En las sociedades abiertas, las concentraciones populares no están prohibidas, pero son excepcionales. La única gimnasia callejera diaria es la de los ciudadanos caminando o trotando para luchar no contra el capitalismo sino contra el sobrepeso o las acechanzas de la diabetes y la presión alta, cuando no para lucir lo que los pibes de hoy califican como “un buen lomo”.

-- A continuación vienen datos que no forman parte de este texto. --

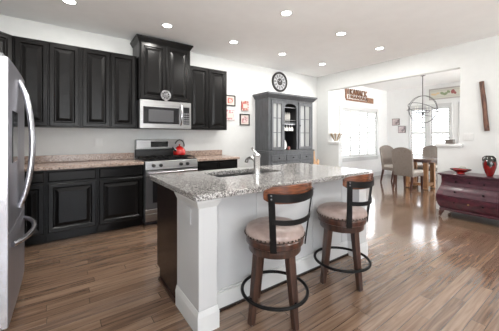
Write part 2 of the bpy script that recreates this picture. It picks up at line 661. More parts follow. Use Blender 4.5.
WL = (6.34, 8.17, 0.66, 2.04)                       # dining left window (x0,x1,z0,z1)
WF = [(2.04, 2.45, 0.66, 2.12), (2.69, 3.18, 0.66, 2.12), (3.30, 3.72, 0.66, 2.12)]   # far wall windows (y0,y1,z0,z1)
WF = [(1.30, 1.72, 0.66, 2.12), (1.96, 2.45, 0.66, 2.12), (2.69, 3.18, 0.66, 2.12), (3.30, 3.72, 0.66, 2.12)]
struct('wall_back', MB().box(XL - .15, XR + .07, YB, YB + .15, 0, H), 'wall')
struct('wall_dining_left', wall_y(MB(), YB, YB + .15, XR + .07, XD + .15, [WL]), 'dining_wall_lit')
struct('wall_left', wall_x(MB(), XL - .15, XL, YF, YB, [(-2.85, -.85, .45, 2.45)]), 'wall')
struct('wall_dining', wall_x(MB(), XD, XD + .15, YD, YB, WF), 'dining_wall_lit')
struct('wall_dining_side', wall_y(MB(), YD - .15, YD, XR + .14, XD, [(5.7, 8.6, .05, 2.45)]), 'dining_wall_lit')
# right wall with the wide cased opening and its two half walls
rw = MB()
rw.box(XR, XR + .14, YF, 1.48, 0, H)
rw.box(XR, XR + .14, 4.09, YB, 0, H)
rw.box(XR, XR + .14, 1.48, 4.09, 2.39, H)
rw.box(XR, XR + .14, 1.48, 1.80, 0, 1.075)
rw.box(XR, XR + .14, 3.80, 4.09, 0, 1.075)
struct('wall_right', rw, 'wall')
# rear wall, behind the camera, with a broad opening added to let light in
struct('wall_rear', wall_y(MB(), YF - .15, YF, XL, XR + .14, [(-.95, 2.2, 0.4, 2.45)]), 'wall')

tr = MB().box(XR - .035, XR + .175, 1.445, 1.83, 1.09, 1.13).box(XR - .02, XR + .16, 1.46, 1.815, 1.07, 1.09)
struct('trim_1', tr, 'trim', bevel=.006)
tr = MB().box(XR - .035, XR + .175, 3.77, 4.088, 1.09, 1.13).box(XR - .02, XR + .16, 3.785, 4.088, 1.07, 1.09)
struct('trim_2', tr, 'trim', bevel=.006)

# baseboards
bb = MB().box(4.66, XR, YB - .016, YB, 0, .13).box(2.60, 3.30, YB - .016, YB, 0, .13)
struct('baseboard_back', bb, 'trim', bevel=.004)
bb = MB().box(XR - .016, XR, YF, 1.80, 0, .13).box(XR - .016, XR + .0, 3.80, YB - .02, 0, .13).box(XR - .016, XR + .156, 1.80, 1.816, 0, .13).box(XR - .016, XR + .156, 3.784, 3.80, 0, .13)
struct('baseboard_right', bb, 'trim', bevel=.004)
bb = MB().box(XR + .14, XD, YB - .016, YB, 0, .13).box(XD - .016, XD, YD, YB - .02, 0, .13).box(XR + .14, XR + .156, 3.80, YB - .02, 0, .13)
struct('baseboard_dining', bb, 'trim', bevel=.004)


def shutters_y(name, x0, x1, z0, z1, n, midrail):
    """plantation shutters in the back wall (window plane along X)"""
    o = bpy.data.objects.new(name, None)
    C.objects.link(o)
    o['kind'] = 'structure'
    fr = MB()
    c = .09
    yy = YB - .025
    fr.box(x0 - c, x0, yy, YB, z0 - c, z1 + c).box(x1, x1 + c, yy, YB, z0 - c, z1 + c)
    fr.box(x0, x1, yy, YB, z1, z1 + c).box(x0 - c - .02, x1 + c + .02, yy - .03, YB, z0 - .035, z0).box(x0 - c, x1 + c, yy, YB, z0 - c - .03, z0 - .035)
    link('window_frame', fr, 'trim', o, bevel=.004)
    pane = MB().box(x0, x1, YB + .10, YB + .106, z0, z1)
    link('pane', pane, 'glass', o)
    sash = MB()
    sash.box(x0, x1, YB + .085, YB + .12, z0, z0 + .05).box(x0, x1, YB + .085, YB + .12, z1 - .05, z1).box(x0, x1, YB + .085, YB + .12, 1.365, 1.395)
    link('sash', sash, 'trim', o)
    w_ = (x1 - x0) / n
    for i in range(n):
        a, b = x0 + i * w_ + .003, x0 + (i + 1) * w_ - .003
        s = MB()
        st = .042
        s.box(a, a + st, YB + .01, YB + .04, z0, z1).box(b - st, b, YB + .01, YB + .04, z0, z1)
        for q in (z0 + .036, midrail, z1 - .036):
            s.box(a + st, b - st, YB + .01, YB + .04, q - .035, q + .035)
        z = z0 + .11
        while z < z1 - .08:
            if abs(z - midrail) > .06:
                s.add([(a + st, YB - .005, z - .030), (b - st, YB - .005, z - .030), (b - st, YB + .055, z + .022), (a + st, YB + .055, z + .022),
                       (a + st, YB - .005, z - .022), (b - st, YB - .005, z - .022), (b - st, YB + .055, z + .030), (a + st, YB + .055, z + .030)],
                      [(0, 1, 2, 3), (7, 6, 5, 4), (0, 4, 5, 1), (1, 5, 6, 2), (2, 6, 7, 3), (3, 7, 4, 0)])
            z += .076
        link('shutter', s, 'trim', o)
    return o


shutters_y('window_1', WL[0], WL[1], WL[2], WL[3], 4, 1.38)


def shutters_x(name, y0, y1, z0, z1, n, midrail, first, last):
    o = bpy.data.objects.new(name, None)
    C.objects.link(o)
    o['kind'] = 'structure'
    X0 = XD
    c = .055
    fr = MB()
    fr.box(X0 - .025, X0, y0 - c, y0, z0, z1).box(X0 - .025, X0, y1, y1 + c, z0, z1)
    fr.box(X0 - .025, X0, y0 - c, y1 + c, z1, z1 + .09).box(X0 - .055, X0, y0 - c, y1 + c, z0 - .035, z0).box(X0 - .025, X0, y0 - c, y1 + c, z0 - .11, z0 - .035)
    link('window_frame', fr, 'trim', o, bevel=.004)
    link('pane', MB().box(X0 + .10, X0 + .106, y0, y1, z0, z1), 'glass', o)
    sash = MB()
    for q in (z0 + .025, (z0 + z1) / 2, z1 - .025):
        sash.box(X0 + .085, X0 + .12, y0, y1, q - .025, q + .025)
    link('sash', sash, 'trim', o)
    w_ = (y1 - y0) / n
    for i in range(n):
        a, b = y0 + i * w_ + .003, y0 + (i + 1) * w_ - .003
        s = MB()
        st = .04
        s.box(X0 + .01, X0 + .04, a, a + st, z0, z1).box(X0 + .01, X0 + .04, b - st, b, z0, z1)
        for q in (z0 + .036, midrail, z1 - .036):
            s.box(X0 + .01, X0 + .04, a + st, b - st, q - .035, q + .035)
        z = z0 + .11
        while z < z1 - .08:
            if abs(z - midrail) > .06:
                s.add([(X0 - .005, a + st, z - .030), (X0 - .005, b - st, z - .030), (X0 + .055, b - st, z + .022), (X0 + .055, a + st, z + .022),
                       (X0 - .005, a + st, z - .022), (X0 - .005, b - st, z - .022), (X0 + .055, b - st, z + .030), (X0 + .055, a + st, z + .030)],
                      [(3, 2, 1, 0), (4, 5, 6, 7), (1, 5, 4, 0), (2, 6, 5, 1), (3, 7, 6, 2), (0, 4, 7, 3)])
            z += .076
        link('shutter', s, 'trim', o)


for i, (a, b, c, d) in enumerate(WF):
    shutters_x('window_%d' % (i + 2), a, b, c, d, 1, 1.36, i == 0, i == len(WF) - 1)

# rear glazing added behind the camera to bring in daylight
rg = bpy.data.objects.new('window_6', None)
C.objects.link(rg)
rg['kind'] = 'structure'
fr = MB()
for x in (-.95, .08, 1.11, 2.14):
    fr.box(x, x + .06, YF - .10, YF - .04, .4, 2.45)
fr.box(-.95, 2.2, YF - .10, YF - .04, .4, .47).box(-.95, 2.2, YF - .10, YF - .04, 2.38, 2.45)
link('window_frame', fr, 'trim', rg)
link('pane', MB().box(-.95, 2.2, YF - .075, YF - .07, .4, 2.45), 'glass', rg)

gl = bpy.data.objects.new('window_7', None)  # unseen left wall window, added for extra daylight
C.objects.link(gl)
gl['kind'] = 'structure'
fr = MB()
for y in (-2.85, -1.88, -.91):
    fr.box(XL - .10, XL - .04, y, y + .06, .45, 2.45)
fr.box(XL - .10, XL - .04, -2.85, -.85, .45, .52).box(XL - .10, XL - .04, -2.85, -.85, 2.38, 2.45)
link('window_frame', fr, 'trim', gl)
link('pane', MB().box(XL - .075, XL - .07, -2.85, -.85, .45, 2.45), 'glass', gl)
gl = bpy.data.objects.new('window_8', None)  # unseen dining side window, added to brighten the dining room and ceiling
C.objects.link(gl)
gl['kind'] = 'structure'
fr = MB()
for x in (5.7, 7.12, 8.54):
    fr.box(x, x + .06, YD - .10, YD - .04, .05, 2.45)
fr.box(5.7, 8.6, YD - .10, YD - .04, .05, .13).box(5.7, 8.6, YD - .10, YD - .04, 2.38, 2.45)
link('window_frame', fr, 'trim', gl)
link('pane', MB().box(5.7, 8.6, YD - .075, YD - .07, .05, 2.45), 'glass', gl)

# ------------------------------------------------------------------ cabinets
BIG = [(0, 0), (0, .013), (.007, .020), (.046, .020), (.060, .004), (.067, .004), (.104, .018)]
SMALL = [(0, 0), (0, .010), (.012, .020)]
UX, UY, UZ = (1, 0, 0), (0, 1, 0), (0, 0, 1)


def door_mb(x0, x1, z0, z1, y):
    return MB().panel((x0, y, z0), UX, UZ, (0, -1, 0), x1 - x0, z1 - z0, BIG)


YU = YB - .33
YT = YB - .42
YC = 3.85


def upper(x0, x1, z0, z1, y, label, name='upper_cabinet', crown=False, n=2):
    t = thing(name, label, 'cabinet', ((x0 + x1) / 2, (y + YB) / 2, z0))
    link('body', MB().box(x0, x1, y, YB - .002, z0, z1), 'black_cab', t, bevel=.002)
    w_ = (x1 - x0) / n
    for i in range(n):
        link('door', door_mb(x0 + i * w_ + .006 + (.012 if i == 0 else 0), x0 + (i + 1) * w_ - .006 - (.012 if i == n - 1 else 0), z0 + .012, z1 - .018, y), 'black_cab', t)
    if crown:
        cr_ = MB()
        y0 = y
        b = [(x0, y0, z1 - .01), (x1, y0, z1 - .01), (x1, YB - .002, z1 - .01), (x0, YB - .002, z1 - .01)]
        tp = [(x0 - .035, y0 - .035, z1 + .05), (x1 + .035, y0 - .035, z1 + .05), (x1 + .035, YB - .002, z1 + .05), (x0 - .035, YB - .002, z1 + .05)]
        cr_.hull8(b, tp)
        cr_.box(x0 - .040, x1 + .040, y0 - .040, YB - .002, z1 + .05, z1 + .072)
        link('crown_moulding', cr_, 'black_cab', t)
    return t


upper(-.47, .205, 1.372, 2.44, YU, 'black two-door wall cabinet between the angled corner cabinet and its twin')
upper(.207, .900, 1.372, 2.44, YU, 'black two-door wall cabinet just left of the microwave')
upper(.912, 1.700, 1.80, 2.655, YT, 'taller black cabinet with crown moulding above the microwave', 'raised_wall_cabinet', True)
upper(1.703, 2.445, 1.372, 2.44, YU, 'black two-door wall cabinet right of the microwave beside small pictures')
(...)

Las concentraciones callejeras, además de ser excepcionales, son por lo general espontáneas, espontáneas en el sentido de que los asistentes marchan por decisión propia. Nadie los “conduce”, nadie los arrea, nadie les ofrece dádivas o los presiona con plata, con comida o con amenazas. La última manifestación genuina en la Argentina se produjo con motivo del asesinato de Nisman. Podría agregar en la lista a quienes fueron a despedir a Cristina Elisabeth en la Casa Rosada, aunque en este caso habría que deslindar entre los que se movilizaron por un acto de fe -en la tradición populista y fascista, la “fe” es un dispositivo importante- y quienes fueron a defender sus jugosos conchabos.
Los populistas justifican las caravanas de colectivos y camiones trasladando a la pobre gente, diciendo que los pobres carecen de los recursos que disponen las clases medias. Macanas. Los pobres en la Argentina cuando se quieren movilizar se movilizan. Para ir a las canchas de fútbol, a las bailantas o a las procesiones no necesitan del puntero con sus camiones, choripanes, vales y cajas de tetra brik.
“La plaza es del pueblo como el cielo es del cóndor”. Lindo poema, pero lo siento por el poeta, porque en clave política la plaza en realidad es de los contribuyentes, de los niños que juegan en ella, de los jubilados que toman sol en sus bancos y de las parejitas de enamorados que se citan en las últimas horas de la tarde. ¿Y el cielo? Lo siento por el cóndor, que lamentablemente está en vías de extinción.